Artist Bio:
Free Cell begins in isolation. Lina Tullgren’s guitar picks a delicate, slow-moving melody out of silence. Sweeping strings and brass echo out to some far-away horizon. In this moment, on the title track of Tullgren’s second album, they sound like the only person left in the universe. Fittingly, Free Cell is named after a game of solitaire.
Tullgren (who uses gender neutral pronouns) played the game compulsively while on tour for their first album, 2017’s Won: “Unlike normal solitaire, Free Cell can always be won,” Tullgren explains. “It’s all about organization.” Free Cell, the album, stems from that same quest for order; writing the songs became a way of sorting through emotions before moving on. Every game of solitaire is played alone — and at the end, there’s always a moment when everything snaps into place.

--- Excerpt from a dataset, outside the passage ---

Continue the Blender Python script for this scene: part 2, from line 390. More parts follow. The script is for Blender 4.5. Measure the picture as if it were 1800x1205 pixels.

That shift from chaos into clarity is at the heart of Free Cell. Many of its songs were initially written between tours while Tullgren was living in their parents’ house in New England—sans car, alone most of the day, and sleeping in their little sister’s trundle bed. As the album materialized, Tullgren’s world took focus as they made their way from New England to Queens to be closer to their musical community.
Tullgren’s sophomore effort provides listeners with a portrait of Lina alone, discovering a new method of writing and a new way of thinking about composition. This stands in stark contrast to their debut album Won, a portrait of close companionship and collaboration between Tullgren and their best friend Ty Ueda.
The biggest development in the path to Free Cell was something unthinkable: shortly before recording, Ueda was injured in a car crash and Tullgren was unexpectedly put in the position of self-producing their own album, a task they call “terrifying.” “Suddenly I had to stand on my own,” Tullgren says. “I had to be in charge in a very real way.”